*Aim of the task:*
All entries below are to be set down again, identical to the source.

*Data lines:*
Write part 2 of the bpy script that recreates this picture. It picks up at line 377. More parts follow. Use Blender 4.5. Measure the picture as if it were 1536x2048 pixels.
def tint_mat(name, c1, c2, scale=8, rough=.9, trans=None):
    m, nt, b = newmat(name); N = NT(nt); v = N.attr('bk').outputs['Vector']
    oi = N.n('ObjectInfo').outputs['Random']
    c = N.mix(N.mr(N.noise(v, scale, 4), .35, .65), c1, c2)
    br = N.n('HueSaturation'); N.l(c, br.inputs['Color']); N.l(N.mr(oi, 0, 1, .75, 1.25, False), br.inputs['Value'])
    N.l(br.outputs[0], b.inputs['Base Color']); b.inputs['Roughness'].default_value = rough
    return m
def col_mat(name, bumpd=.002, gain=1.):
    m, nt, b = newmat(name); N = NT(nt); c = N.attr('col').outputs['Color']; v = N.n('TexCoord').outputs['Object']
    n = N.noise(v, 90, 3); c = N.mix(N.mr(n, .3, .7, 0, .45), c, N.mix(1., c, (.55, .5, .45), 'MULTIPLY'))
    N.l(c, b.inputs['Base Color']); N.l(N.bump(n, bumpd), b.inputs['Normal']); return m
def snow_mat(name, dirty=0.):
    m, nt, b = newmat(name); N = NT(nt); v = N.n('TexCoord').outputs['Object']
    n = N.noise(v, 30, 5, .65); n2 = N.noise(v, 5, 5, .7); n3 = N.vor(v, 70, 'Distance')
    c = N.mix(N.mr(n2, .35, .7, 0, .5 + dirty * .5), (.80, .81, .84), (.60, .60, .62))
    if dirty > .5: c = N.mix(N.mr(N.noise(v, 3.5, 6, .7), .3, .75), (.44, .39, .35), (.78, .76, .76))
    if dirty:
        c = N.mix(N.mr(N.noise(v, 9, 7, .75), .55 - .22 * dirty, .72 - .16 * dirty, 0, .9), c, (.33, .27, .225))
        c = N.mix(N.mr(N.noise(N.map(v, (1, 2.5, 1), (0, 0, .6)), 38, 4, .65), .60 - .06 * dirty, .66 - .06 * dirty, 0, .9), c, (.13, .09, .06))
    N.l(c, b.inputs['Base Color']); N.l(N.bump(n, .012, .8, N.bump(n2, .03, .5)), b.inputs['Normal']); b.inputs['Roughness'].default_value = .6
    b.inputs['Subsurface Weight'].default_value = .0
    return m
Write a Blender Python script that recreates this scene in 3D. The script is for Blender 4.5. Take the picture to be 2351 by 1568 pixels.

*Solution to this task:*
Write part 2 of the bpy script that recreates this picture. It picks up at line 377. More parts follow. Use Blender 4.5. Measure the picture as if it were 1536x2048 pixels.
def tint_mat(name, c1, c2, scale=8, rough=.9, trans=None):
    m, nt, b = newmat(name); N = NT(nt); v = N.attr('bk').outputs['Vector']
    oi = N.n('ObjectInfo').outputs['Random']
    c = N.mix(N.mr(N.noise(v, scale, 4), .35, .65), c1, c2)
    br = N.n('HueSaturation'); N.l(c, br.inputs['Color']); N.l(N.mr(oi, 0, 1, .75, 1.25, False), br.inputs['Value'])
    N.l(br.outputs[0], b.inputs['Base Color']); b.inputs['Roughness'].default_value = rough
    return m
def col_mat(name, bumpd=.002, gain=1.):
    m, nt, b = newmat(name); N = NT(nt); c = N.attr('col').outputs['Color']; v = N.n('TexCoord').outputs['Object']
    n = N.noise(v, 90, 3); c = N.mix(N.mr(n, .3, .7, 0, .45), c, N.mix(1., c, (.55, .5, .45), 'MULTIPLY'))
    N.l(c, b.inputs['Base Color']); N.l(N.bump(n, bumpd), b.inputs['Normal']); return m
def snow_mat(name, dirty=0.):
    m, nt, b = newmat(name); N = NT(nt); v = N.n('TexCoord').outputs['Object']
    n = N.noise(v, 30, 5, .65); n2 = N.noise(v, 5, 5, .7); n3 = N.vor(v, 70, 'Distance')
    c = N.mix(N.mr(n2, .35, .7, 0, .5 + dirty * .5), (.80, .81, .84), (.60, .60, .62))
    if dirty > .5: c = N.mix(N.mr(N.noise(v, 3.5, 6, .7), .3, .75), (.44, .39, .35), (.78, .76, .76))
    if dirty:
        c = N.mix(N.mr(N.noise(v, 9, 7, .75), .55 - .22 * dirty, .72 - .16 * dirty, 0, .9), c, (.33, .27, .225))
        c = N.mix(N.mr(N.noise(N.map(v, (1, 2.5, 1), (0, 0, .6)), 38, 4, .65), .60 - .06 * dirty, .66 - .06 * dirty, 0, .9), c, (.13, .09, .06))
    N.l(c, b.inputs['Base Color']); N.l(N.bump(n, .012, .8, N.bump(n2, .03, .5)), b.inputs['Normal']); b.inputs['Roughness'].default_value = .6
    b.inputs['Subsurface Weight'].default_value = .0
    return m
Write a Blender Python script that recreates this scene in 3D. The script is for Blender 4.5. Take the picture to be 2351 by 1568 pixels.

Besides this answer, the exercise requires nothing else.